>>>
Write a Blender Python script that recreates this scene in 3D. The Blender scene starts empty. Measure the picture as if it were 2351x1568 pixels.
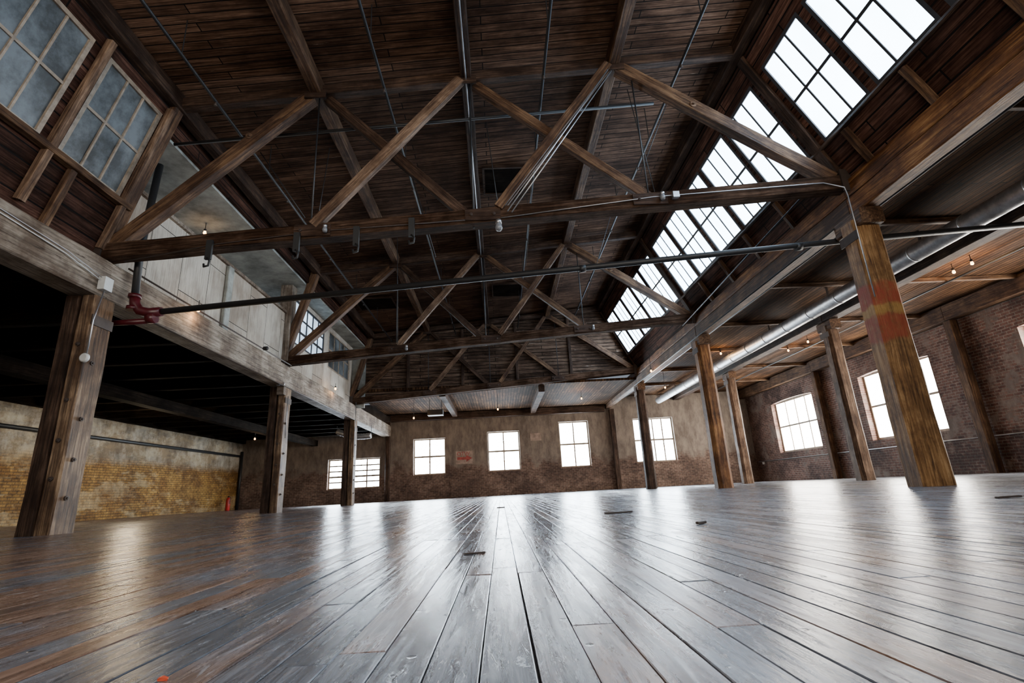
import bpy, math, random
from mathutils import Vector, Matrix
random.seed(7)
SC=bpy.context.scene; COL=SC.collection
V=Vector
# ---------------- camera calibration ----------------
F=1150.0
Yd=V((-25,-342,-F)).normalized()
Ud=V((975,-288,-F)).cross(V((-25,-342,-F))).normalized()
Xd=Yd.cross(Ud).normalized()
R3=Matrix((Xd,Yd,Ud))
CAM=V((0,0,.25))
def ray(px,py):
    return R3@V(((px-1175.5)/F,(784-py)/F,-1))
def on_y(px,py,Y):
    d=ray(px,py); return CAM+d*((Y-CAM.y)/d.y)
def on_x(px,py,X):
    d=ray(px,py); return CAM+d*((X-CAM.x)/d.x)
def on_z(px,py,Z):
    d=ray(px,py); return CAM+d*((Z-CAM.z)/d.z)
cd=bpy.data.cameras.new('camera'); cam=bpy.data.objects.new('camera',cd); COL.objects.link(cam)
cam.matrix_world=Matrix.Translation(CAM)@R3.to_4x4()
cd.sensor_width=36; cd.lens=36*F/2351; cd.clip_start=.02; cd.clip_end=300
SC.camera=cam
# ---------------- materials ----------------
def newmat(name):
    m=bpy.data.materials.new(name); m.use_nodes=True; nt=m.node_tree; nt.nodes.clear()
    out=nt.nodes.new('ShaderNodeOutputMaterial'); b=nt.nodes.new('ShaderNodeBsdfPrincipled')
    nt.links.new(b.outputs[0],out.inputs[0]); return m,nt,b
class NB:
    def __init__(s,nt): s.nt=nt
    def n(s,t,**k):
        x=s.nt.nodes.new(t)
        for a,b in k.items(): setattr(x,a,b)
        return x
    def l(s,a,b): s.nt.links.new(a,b)
    def coord(s,kind):
        if kind=='pos': return s.n('ShaderNodeNewGeometry').outputs['Position']
        return s.n('ShaderNodeTexCoord').outputs['Object']
    def swz(s,vec,order):
        sp=s.n('ShaderNodeSeparateXYZ'); s.l(vec,sp.inputs[0]); c=s.n('ShaderNodeCombineXYZ')
        for i,ch in enumerate(order):
            if ch in 'xyz': s.l(sp.outputs['xyz'.index(ch)],c.inputs[i])
        return c.outputs[0]
    def noise(s,vec,scale,detail=6,rough=.6,sc=(1,1,1),dist=0):
        mp=s.n('ShaderNodeMapping'); mp.inputs['Scale'].default_value=sc; s.l(vec,mp.inputs[0])
        x=s.n('ShaderNodeTexNoise'); x.inputs['Scale'].default_value=scale; x.inputs['Detail'].default_value=detail
        x.inputs['Roughness'].default_value=rough; x.inputs['Distortion'].default_value=dist
        s.l(mp.outputs[0],x.inputs['Vector']); return x.outputs['Fac']
    def ramp(s,fac,stops):
        r=s.n('ShaderNodeValToRGB'); e=r.color_ramp.elements
        while len(e)>1: e.remove(e[-1])
        e[0].position=stops[0][0]; e[0].color=tuple(stops[0][1])+(1,)
        for p,c in stops[1:]:
            q=e.new(p); q.color=tuple(c)+(1,)
        s.l(fac,r.inputs[0]); return r.outputs[0]
    def mix(s,fac,a,b,mode='MIX'):
        m=s.n('ShaderNodeMix',data_type='RGBA',blend_type=mode)
        for sock,v in ((m.inputs[0],fac),(m.inputs[6],a),(m.inputs[7],b)):
            if isinstance(v,(int,float)): sock.default_value=v
            elif isinstance(v,tuple): sock.default_value=v+(1,)
            else: s.l(v,sock)
        return m.outputs[2]
    def math(s,op,a,b=0.):
        m=s.n('ShaderNodeMath',operation=op)
        for i,v in enumerate((a,b)):
            if isinstance(v,(int,float)): m.inputs[i].default_value=v
            else: s.l(v,m.inputs[i])
        return m.outputs[0]
    def bump(s,h,strength,dist,bsdf,prev=None):
        b=s.n('ShaderNodeBump'); b.inputs['Strength'].default_value=strength; b.inputs['Distance'].default_value=dist
        s.l(h,b.inputs['Height'])
        if prev: s.l(prev,b.inputs['Normal'])
        s.l(b.outputs[0],bsdf.inputs['Normal']); return b.outputs[0]
    def brick(s,vec,w,h,mortar,off=.5,c1=(0,0,0),c2=(1,1,1),cm=(0,0,0)):
        b=s.n('ShaderNodeTexBrick'); b.offset=off
        b.inputs['Scale'].default_value=1; b.inputs['Brick Width'].default_value=w; b.inputs['Row Height'].default_value=h
        b.inputs['Mortar Size'].default_value=mortar; b.inputs['Mortar Smooth'].default_value=.2
        b.inputs['Color1'].default_value=c1+(1,); b.inputs['Color2'].default_value=c2+(1,); b.inputs['Mortar'].default_value=cm+(1,)
        s.l(vec,b.inputs['Vector']); return b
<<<
*TASK DESCRIPTION*:
Restate the data above word for word. Do not include the images.

*TASK SOLUTION*:
Write a Blender Python script that recreates this scene in 3D. The Blender scene starts empty. Measure the picture as if it were 2351x1568 pixels.
import bpy, math, random
from mathutils import Vector, Matrix
random.seed(7)
SC=bpy.context.scene; COL=SC.collection
V=Vector
# ---------------- camera calibration ----------------
F=1150.0
Yd=V((-25,-342,-F)).normalized()
Ud=V((975,-288,-F)).cross(V((-25,-342,-F))).normalized()
Xd=Yd.cross(Ud).normalized()
R3=Matrix((Xd,Yd,Ud))
CAM=V((0,0,.25))
def ray(px,py):
    return R3@V(((px-1175.5)/F,(784-py)/F,-1))
def on_y(px,py,Y):
    d=ray(px,py); return CAM+d*((Y-CAM.y)/d.y)
def on_x(px,py,X):
    d=ray(px,py); return CAM+d*((X-CAM.x)/d.x)
def on_z(px,py,Z):
    d=ray(px,py); return CAM+d*((Z-CAM.z)/d.z)
cd=bpy.data.cameras.new('camera'); cam=bpy.data.objects.new('camera',cd); COL.objects.link(cam)
cam.matrix_world=Matrix.Translation(CAM)@R3.to_4x4()
cd.sensor_width=36; cd.lens=36*F/2351; cd.clip_start=.02; cd.clip_end=300
SC.camera=cam
# ---------------- materials ----------------
def newmat(name):
    m=bpy.data.materials.new(name); m.use_nodes=True; nt=m.node_tree; nt.nodes.clear()
    out=nt.nodes.new('ShaderNodeOutputMaterial'); b=nt.nodes.new('ShaderNodeBsdfPrincipled')
    nt.links.new(b.outputs[0],out.inputs[0]); return m,nt,b
class NB:
    def __init__(s,nt): s.nt=nt
    def n(s,t,**k):
        x=s.nt.nodes.new(t)
        for a,b in k.items(): setattr(x,a,b)
        return x
    def l(s,a,b): s.nt.links.new(a,b)
    def coord(s,kind):
        if kind=='pos': return s.n('ShaderNodeNewGeometry').outputs['Position']
        return s.n('ShaderNodeTexCoord').outputs['Object']
    def swz(s,vec,order):
        sp=s.n('ShaderNodeSeparateXYZ'); s.l(vec,sp.inputs[0]); c=s.n('ShaderNodeCombineXYZ')
        for i,ch in enumerate(order):
            if ch in 'xyz': s.l(sp.outputs['xyz'.index(ch)],c.inputs[i])
        return c.outputs[0]
    def noise(s,vec,scale,detail=6,rough=.6,sc=(1,1,1),dist=0):
        mp=s.n('ShaderNodeMapping'); mp.inputs['Scale'].default_value=sc; s.l(vec,mp.inputs[0])
        x=s.n('ShaderNodeTexNoise'); x.inputs['Scale'].default_value=scale; x.inputs['Detail'].default_value=detail
        x.inputs['Roughness'].default_value=rough; x.inputs['Distortion'].default_value=dist
        s.l(mp.outputs[0],x.inputs['Vector']); return x.outputs['Fac']
    def ramp(s,fac,stops):
        r=s.n('ShaderNodeValToRGB'); e=r.color_ramp.elements
        while len(e)>1: e.remove(e[-1])
        e[0].position=stops[0][0]; e[0].color=tuple(stops[0][1])+(1,)
        for p,c in stops[1:]:
            q=e.new(p); q.color=tuple(c)+(1,)
        s.l(fac,r.inputs[0]); return r.outputs[0]
    def mix(s,fac,a,b,mode='MIX'):
        m=s.n('ShaderNodeMix',data_type='RGBA',blend_type=mode)
        for sock,v in ((m.inputs[0],fac),(m.inputs[6],a),(m.inputs[7],b)):
            if isinstance(v,(int,float)): sock.default_value=v
            elif isinstance(v,tuple): sock.default_value=v+(1,)
            else: s.l(v,sock)
        return m.outputs[2]
    def math(s,op,a,b=0.):
        m=s.n('ShaderNodeMath',operation=op)
        for i,v in enumerate((a,b)):
            if isinstance(v,(int,float)): m.inputs[i].default_value=v
            else: s.l(v,m.inputs[i])
        return m.outputs[0]
    def bump(s,h,strength,dist,bsdf,prev=None):
        b=s.n('ShaderNodeBump'); b.inputs['Strength'].default_value=strength; b.inputs['Distance'].default_value=dist
        s.l(h,b.inputs['Height'])
        if prev: s.l(prev,b.inputs['Normal'])
        s.l(b.outputs[0],bsdf.inputs['Normal']); return b.outputs[0]
    def brick(s,vec,w,h,mortar,off=.5,c1=(0,0,0),c2=(1,1,1),cm=(0,0,0)):
        b=s.n('ShaderNodeTexBrick'); b.offset=off
        b.inputs['Scale'].default_value=1; b.inputs['Brick Width'].default_value=w; b.inputs['Row Height'].default_value=h
        b.inputs['Mortar Size'].default_value=mortar; b.inputs['Mortar Smooth'].default_value=.2
        b.inputs['Color1'].default_value=c1+(1,); b.inputs['Color2'].default_value=c2+(1,); b.inputs['Mortar'].default_value=cm+(1,)
        s.l(vec,b.inputs['Vector']); return b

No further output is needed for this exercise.